1981’de "Devlet Sanatçısı" olarak ödüllendirildi. 1984 de Roma’daki İtalyan Kültür Birliğince “Adalaide Ristori” ödülüne layık görüldü. 1989 yılında, Korsika - Bastia Film Festivali'nde, Hanım filmindeki rolüyle “En İyi Kadın Oyuncu” ödülünü aldı. 1991 yılında tiyatro sanatına hizmetlerinden ötürü Uluslararası Lions Kulübü'nün “The Melvin Jones”uyla ödüllendirildi. İki kez Ulvi Uraz “En İyi Kadın Oyuncu”, üç kez de aynı dalda "Avni Dilligil" ödülüne layık görüldü.

1994’de Konken Partisi oyunundaki Fonsia rolü ile “Olağanüstü Yorum” ödülünü aldı. Finlandiya Dünya Kadın Kuruluşu tarafından yüz yılın en başarılı yüz kadınından biri olarak onurlandırıldı. 1995’de Kültür Bakanlığı, tiyatro sanatına katkılarından ötürü Onur Ödülü'ne layık gördü. Profesör Kenter’e aynı yıl tiyatro sanatına katkılarından dolayı “Mevlana Kardeşlik ve Barış” ödülü ve 1996’da Magazin Gazetecileri Derneği tarafından Ramiz ile Jülide’deki Jülide rolü için “En İyi Kadın Oyuncu” ödülü verildi. 19 Mayıs 1997'de Uluslararası İstanbul Festivali tarafından verilen Onur Ödülü, Yıldız Kenter’e Dame Diana Rigg tarafından takdim edildi.

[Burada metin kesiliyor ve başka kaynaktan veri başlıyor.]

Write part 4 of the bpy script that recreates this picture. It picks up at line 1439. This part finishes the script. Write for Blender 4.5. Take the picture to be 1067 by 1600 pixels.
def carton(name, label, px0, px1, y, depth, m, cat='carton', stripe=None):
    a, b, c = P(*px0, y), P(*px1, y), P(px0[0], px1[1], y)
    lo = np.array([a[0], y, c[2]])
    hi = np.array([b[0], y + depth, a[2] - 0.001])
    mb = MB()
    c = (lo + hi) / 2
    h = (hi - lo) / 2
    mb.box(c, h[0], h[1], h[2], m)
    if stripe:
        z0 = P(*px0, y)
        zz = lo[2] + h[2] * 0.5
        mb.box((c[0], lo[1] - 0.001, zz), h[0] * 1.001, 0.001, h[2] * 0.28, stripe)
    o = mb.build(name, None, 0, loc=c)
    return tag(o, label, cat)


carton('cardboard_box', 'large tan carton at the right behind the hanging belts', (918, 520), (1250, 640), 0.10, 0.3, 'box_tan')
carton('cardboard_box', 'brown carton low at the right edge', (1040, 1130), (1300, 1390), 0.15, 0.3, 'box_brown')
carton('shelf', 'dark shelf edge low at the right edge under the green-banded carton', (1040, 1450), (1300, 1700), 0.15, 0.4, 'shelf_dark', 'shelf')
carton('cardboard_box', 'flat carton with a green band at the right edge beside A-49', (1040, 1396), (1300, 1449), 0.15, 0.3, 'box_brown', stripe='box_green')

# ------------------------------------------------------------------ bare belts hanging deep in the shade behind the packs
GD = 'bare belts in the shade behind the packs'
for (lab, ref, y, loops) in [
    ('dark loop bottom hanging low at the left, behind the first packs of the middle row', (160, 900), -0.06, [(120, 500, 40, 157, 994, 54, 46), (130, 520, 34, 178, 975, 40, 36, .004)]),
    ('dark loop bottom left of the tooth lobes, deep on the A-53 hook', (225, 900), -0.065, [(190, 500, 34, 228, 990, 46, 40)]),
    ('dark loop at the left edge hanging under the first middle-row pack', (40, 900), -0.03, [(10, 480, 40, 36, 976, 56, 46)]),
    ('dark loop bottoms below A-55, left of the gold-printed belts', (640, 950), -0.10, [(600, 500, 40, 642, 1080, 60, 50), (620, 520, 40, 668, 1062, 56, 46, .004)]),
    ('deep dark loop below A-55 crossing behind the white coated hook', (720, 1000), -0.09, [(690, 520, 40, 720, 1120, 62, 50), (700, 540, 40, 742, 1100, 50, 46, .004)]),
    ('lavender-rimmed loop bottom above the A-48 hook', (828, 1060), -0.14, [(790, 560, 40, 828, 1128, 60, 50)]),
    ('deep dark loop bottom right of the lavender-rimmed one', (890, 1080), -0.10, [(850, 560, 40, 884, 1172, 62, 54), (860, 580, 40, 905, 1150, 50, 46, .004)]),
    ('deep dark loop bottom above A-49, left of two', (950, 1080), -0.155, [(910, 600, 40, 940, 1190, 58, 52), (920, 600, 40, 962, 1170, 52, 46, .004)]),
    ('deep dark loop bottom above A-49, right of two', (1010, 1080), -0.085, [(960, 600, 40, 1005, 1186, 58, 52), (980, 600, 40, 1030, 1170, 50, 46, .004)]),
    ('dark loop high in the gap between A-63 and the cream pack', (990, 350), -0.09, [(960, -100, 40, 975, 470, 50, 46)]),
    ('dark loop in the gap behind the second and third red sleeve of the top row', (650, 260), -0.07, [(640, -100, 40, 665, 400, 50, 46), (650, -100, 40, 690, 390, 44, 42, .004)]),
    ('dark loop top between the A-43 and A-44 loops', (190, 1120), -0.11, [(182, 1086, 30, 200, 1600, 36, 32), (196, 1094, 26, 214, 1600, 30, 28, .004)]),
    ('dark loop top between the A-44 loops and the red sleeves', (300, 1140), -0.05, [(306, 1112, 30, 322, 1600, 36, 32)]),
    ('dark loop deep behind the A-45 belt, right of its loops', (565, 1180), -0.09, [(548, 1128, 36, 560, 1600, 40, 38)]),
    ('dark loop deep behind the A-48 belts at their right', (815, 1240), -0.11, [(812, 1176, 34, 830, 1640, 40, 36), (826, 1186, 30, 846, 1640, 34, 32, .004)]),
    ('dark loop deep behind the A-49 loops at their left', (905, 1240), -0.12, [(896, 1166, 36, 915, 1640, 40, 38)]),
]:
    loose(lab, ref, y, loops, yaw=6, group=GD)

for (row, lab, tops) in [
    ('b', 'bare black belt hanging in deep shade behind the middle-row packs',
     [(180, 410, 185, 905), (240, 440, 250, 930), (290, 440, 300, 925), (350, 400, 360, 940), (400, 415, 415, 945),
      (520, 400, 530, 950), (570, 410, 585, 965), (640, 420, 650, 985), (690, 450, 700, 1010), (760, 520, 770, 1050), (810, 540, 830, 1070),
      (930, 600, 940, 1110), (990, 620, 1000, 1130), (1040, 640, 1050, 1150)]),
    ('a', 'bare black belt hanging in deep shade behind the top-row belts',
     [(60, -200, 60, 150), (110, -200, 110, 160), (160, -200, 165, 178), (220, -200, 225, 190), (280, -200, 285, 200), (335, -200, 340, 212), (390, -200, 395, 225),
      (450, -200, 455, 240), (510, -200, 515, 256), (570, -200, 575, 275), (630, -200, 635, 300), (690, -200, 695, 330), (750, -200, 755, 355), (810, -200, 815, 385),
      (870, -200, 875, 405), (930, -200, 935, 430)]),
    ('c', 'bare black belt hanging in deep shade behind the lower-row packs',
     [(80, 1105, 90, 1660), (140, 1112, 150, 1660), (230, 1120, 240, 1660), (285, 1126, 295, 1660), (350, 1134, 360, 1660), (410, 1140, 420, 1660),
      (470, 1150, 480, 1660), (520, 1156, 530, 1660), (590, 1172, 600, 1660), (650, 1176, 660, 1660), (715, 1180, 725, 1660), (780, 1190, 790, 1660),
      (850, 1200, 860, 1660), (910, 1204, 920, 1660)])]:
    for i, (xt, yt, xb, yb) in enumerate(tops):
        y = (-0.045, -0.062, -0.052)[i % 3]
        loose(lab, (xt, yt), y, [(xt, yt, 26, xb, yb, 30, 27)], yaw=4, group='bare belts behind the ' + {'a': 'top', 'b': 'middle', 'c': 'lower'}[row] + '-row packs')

Maria Callas rolüyle, 1998’de Ankara Sanat Kurumu “Yılın Kadın Sanatçısı”, 1998 Muhsin Ertuğrul Yaşam Boyu Başarı Ödülü, 1998 Cumhurbaşkanlığı Büyük Kültür ve Sanat Ödülü, MARTI adlı oyunda Madam Arcadina rolüyle 1999 Afife En İyi Kadın Oyuncu Ödülü'ne laik görüldü. Aynı ödülü 2000 yılında, Nükte adlı oyundaki rolüyle yeniden kazandı. 2005–2006 sezonundan bu yana sahnelenen Gece Mevsimi adlı oyundaki Lily rolüyle, Sanat Kurumu En İyi Kadın Oyuncu ödülünün de sahibi oldu.

Kent Oyuncuları’nın kuruluşunun 45. yılında yeniden Ben Anadolu'yu seyirciyle buluşturan Yıldız Kenter, oyunculuk kadar önemsediği oyuncu yetiştirme görevini Koç Üniversitesi’nde verdiği derslerle sürdürdü. 2008–2009 sezonunda başrollerini Defne Halman ve Engin Hepileri'nin paylaştığı Victoria (Zafer)’i sahneye koyarak 60. sanat yılını kutladı. 2009-2010 sezonunda Eugene Stickland’ın Kraliçe Lear adlı oyununu yönetti ve baş rolünü oynadı. Bu oyunla 2010 yılı Sadri Alışık En İyi Kadın Oyuncu ödülünü aldı.